Потом Ильич подсел рядом на отопление, похлопал меня по плечу и сказал, что скоро будет партийная конференция и чтобы я приехала с «решающим». «Так ведь мне же москвичи не дадут»,— возразила я.— «А вы добейтесь!»
По окончании собрания подошла Надежда Константиновна, пожала руку и сказала, что приятно слышать с места такой свежий подход. Подошли товарищи, вернувшиеся из эмиграции вместе с Ильичем,— Г. А. Усиевич, И. Арманд. Оба собирались работать в Москве. Я приглашала их на Пресню.
Когда три недели спустя я приехала в Питер на конференцию и пошла регистрироваться, помещение ПК было переполнено. В зал, где происходила регистрация вновь прибывающих, трудно было протискаться. Ильич сидел в дальнем углу с записной книжкой. Вид у него был озабоченный. Он зорко оглядывал всех вновь прибывающих и делал у себя в книжечке отметки.

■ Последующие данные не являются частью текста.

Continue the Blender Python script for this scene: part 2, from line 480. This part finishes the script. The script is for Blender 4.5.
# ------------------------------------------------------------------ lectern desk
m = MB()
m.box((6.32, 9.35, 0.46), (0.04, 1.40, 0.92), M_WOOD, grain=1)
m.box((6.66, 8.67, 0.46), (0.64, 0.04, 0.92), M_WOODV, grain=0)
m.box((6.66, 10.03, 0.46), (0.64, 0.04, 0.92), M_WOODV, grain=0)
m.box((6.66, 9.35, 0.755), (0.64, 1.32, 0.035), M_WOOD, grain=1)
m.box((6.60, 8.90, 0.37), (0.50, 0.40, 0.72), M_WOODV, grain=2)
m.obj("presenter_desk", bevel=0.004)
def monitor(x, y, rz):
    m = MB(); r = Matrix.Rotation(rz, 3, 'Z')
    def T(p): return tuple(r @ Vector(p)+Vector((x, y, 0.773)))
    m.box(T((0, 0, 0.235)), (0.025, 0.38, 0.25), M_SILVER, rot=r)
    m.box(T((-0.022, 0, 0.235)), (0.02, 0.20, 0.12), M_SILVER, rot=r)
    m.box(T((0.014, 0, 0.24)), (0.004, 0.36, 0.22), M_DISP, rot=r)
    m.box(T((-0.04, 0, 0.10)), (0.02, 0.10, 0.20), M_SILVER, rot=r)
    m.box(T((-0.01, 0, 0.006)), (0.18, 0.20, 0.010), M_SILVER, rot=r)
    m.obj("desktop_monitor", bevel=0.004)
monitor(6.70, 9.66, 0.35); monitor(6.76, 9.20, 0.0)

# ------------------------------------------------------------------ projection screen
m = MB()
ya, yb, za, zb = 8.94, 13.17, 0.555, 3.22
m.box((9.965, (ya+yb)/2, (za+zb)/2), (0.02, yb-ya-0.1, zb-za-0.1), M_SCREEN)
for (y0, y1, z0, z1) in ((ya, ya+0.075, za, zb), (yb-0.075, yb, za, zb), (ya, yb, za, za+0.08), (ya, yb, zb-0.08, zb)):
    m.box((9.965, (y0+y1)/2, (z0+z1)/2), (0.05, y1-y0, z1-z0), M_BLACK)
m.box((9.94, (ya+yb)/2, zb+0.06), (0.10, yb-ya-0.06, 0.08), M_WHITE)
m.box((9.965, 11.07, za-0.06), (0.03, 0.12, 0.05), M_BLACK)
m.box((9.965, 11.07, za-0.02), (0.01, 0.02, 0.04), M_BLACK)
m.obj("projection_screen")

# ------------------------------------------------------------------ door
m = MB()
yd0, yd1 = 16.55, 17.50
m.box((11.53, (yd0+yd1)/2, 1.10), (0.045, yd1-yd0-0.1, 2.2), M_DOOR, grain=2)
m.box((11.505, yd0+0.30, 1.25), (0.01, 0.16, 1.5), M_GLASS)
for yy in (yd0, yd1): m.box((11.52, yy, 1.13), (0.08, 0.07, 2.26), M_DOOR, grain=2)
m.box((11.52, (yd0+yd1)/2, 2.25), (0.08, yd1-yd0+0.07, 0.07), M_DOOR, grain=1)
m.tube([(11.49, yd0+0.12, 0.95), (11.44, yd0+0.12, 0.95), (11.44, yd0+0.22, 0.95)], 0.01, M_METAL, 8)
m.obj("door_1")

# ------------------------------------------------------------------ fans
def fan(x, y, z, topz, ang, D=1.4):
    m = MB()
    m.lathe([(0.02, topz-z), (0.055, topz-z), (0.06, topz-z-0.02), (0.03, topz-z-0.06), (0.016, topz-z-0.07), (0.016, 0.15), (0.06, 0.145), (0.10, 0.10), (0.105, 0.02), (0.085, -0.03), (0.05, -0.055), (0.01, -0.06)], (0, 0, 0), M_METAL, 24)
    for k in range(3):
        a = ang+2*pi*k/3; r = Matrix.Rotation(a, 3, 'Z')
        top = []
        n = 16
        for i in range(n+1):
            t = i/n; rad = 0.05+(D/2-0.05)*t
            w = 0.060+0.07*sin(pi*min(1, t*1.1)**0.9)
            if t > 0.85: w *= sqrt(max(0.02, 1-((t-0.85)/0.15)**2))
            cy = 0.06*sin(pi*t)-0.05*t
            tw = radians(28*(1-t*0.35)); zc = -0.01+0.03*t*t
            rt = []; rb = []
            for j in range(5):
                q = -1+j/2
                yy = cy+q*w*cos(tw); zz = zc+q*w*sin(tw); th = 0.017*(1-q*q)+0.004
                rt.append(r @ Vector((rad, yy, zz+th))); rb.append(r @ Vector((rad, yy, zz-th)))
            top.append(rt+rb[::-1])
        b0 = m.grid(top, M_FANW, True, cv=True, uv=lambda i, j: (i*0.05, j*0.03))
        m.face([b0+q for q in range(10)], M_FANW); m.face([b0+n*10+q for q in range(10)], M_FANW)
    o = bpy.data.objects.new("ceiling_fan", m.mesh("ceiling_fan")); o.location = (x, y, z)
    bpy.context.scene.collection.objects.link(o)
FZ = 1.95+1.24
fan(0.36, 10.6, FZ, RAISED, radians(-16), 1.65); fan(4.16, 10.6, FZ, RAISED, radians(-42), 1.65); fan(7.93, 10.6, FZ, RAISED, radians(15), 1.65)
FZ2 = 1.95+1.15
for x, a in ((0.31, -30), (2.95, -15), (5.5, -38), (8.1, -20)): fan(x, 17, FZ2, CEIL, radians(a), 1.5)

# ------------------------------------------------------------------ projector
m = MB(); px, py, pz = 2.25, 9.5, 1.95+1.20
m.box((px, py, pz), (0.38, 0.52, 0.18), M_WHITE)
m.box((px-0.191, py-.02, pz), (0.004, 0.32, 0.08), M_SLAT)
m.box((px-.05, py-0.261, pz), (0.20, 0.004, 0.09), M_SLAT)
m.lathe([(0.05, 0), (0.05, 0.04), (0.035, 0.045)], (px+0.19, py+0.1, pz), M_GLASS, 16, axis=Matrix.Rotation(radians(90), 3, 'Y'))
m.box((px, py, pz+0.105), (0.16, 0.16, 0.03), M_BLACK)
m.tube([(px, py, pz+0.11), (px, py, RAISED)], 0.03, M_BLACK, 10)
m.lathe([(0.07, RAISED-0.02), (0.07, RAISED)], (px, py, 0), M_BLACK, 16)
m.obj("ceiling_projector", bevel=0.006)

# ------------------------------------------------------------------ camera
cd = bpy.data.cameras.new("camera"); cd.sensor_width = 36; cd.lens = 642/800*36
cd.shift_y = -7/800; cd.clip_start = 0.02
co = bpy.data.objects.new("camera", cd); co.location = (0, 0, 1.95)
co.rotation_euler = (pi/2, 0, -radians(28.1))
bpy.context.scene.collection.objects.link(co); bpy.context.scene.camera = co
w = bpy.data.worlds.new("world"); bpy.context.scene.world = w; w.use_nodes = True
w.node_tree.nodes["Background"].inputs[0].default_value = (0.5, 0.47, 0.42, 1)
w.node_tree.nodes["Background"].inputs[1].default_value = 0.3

Когда я вошла, он протискался и спросил, какой у меня голос: решающий или совещательный. Услыхав мой ответ, он покачал головой. Верных голосов, очевидно, было мало, он их считал и записывал. Я тоже занялась предварительным подсчетом и выяснением. Положение было весьма неопределенное. Но вот приехали уральцы с Я. М. Свердловым во главе. Они поражали своей спайкой, организованностью и крепкой преданностью Ильичу. С их приездом сразу повеселело. Они стали организующим центром на конференции и подтянули к себе всех одиночек-ленинцев из всех других делегаций. Конференция, как известно, дала решающее большинство Ильичу. В этом большинстве потонули оппортунистические течения некоторых организаций.
От февраля к Октябрю: (Из анкет участников Великой Октябрьской социалистической революции). М., 1957. С. 202-208
КОСТЕЛОВСКАЯ МАРИЯ МИХАЙЛОВНА (1878—1964) — деятель российского революционного движения. Член партии с 1903 г. Участник революции 1905—1907 гг. После Февральской революции 1917 г.— ответственный организатор Пресненского райкома партии в Москве, делегат Седьмой (Апрельской) Всероссийской конференции РСДРП (б). В октябрьские дни 1917 г.— член Центрального штаба Красной гвардии при Моссовете. В 1918 г.— председатель Военно-продовольственного бюро. С 1919 г.— на политработе в Красной Армии, с 1921 г.— на партийной работе. Член ВЦИК.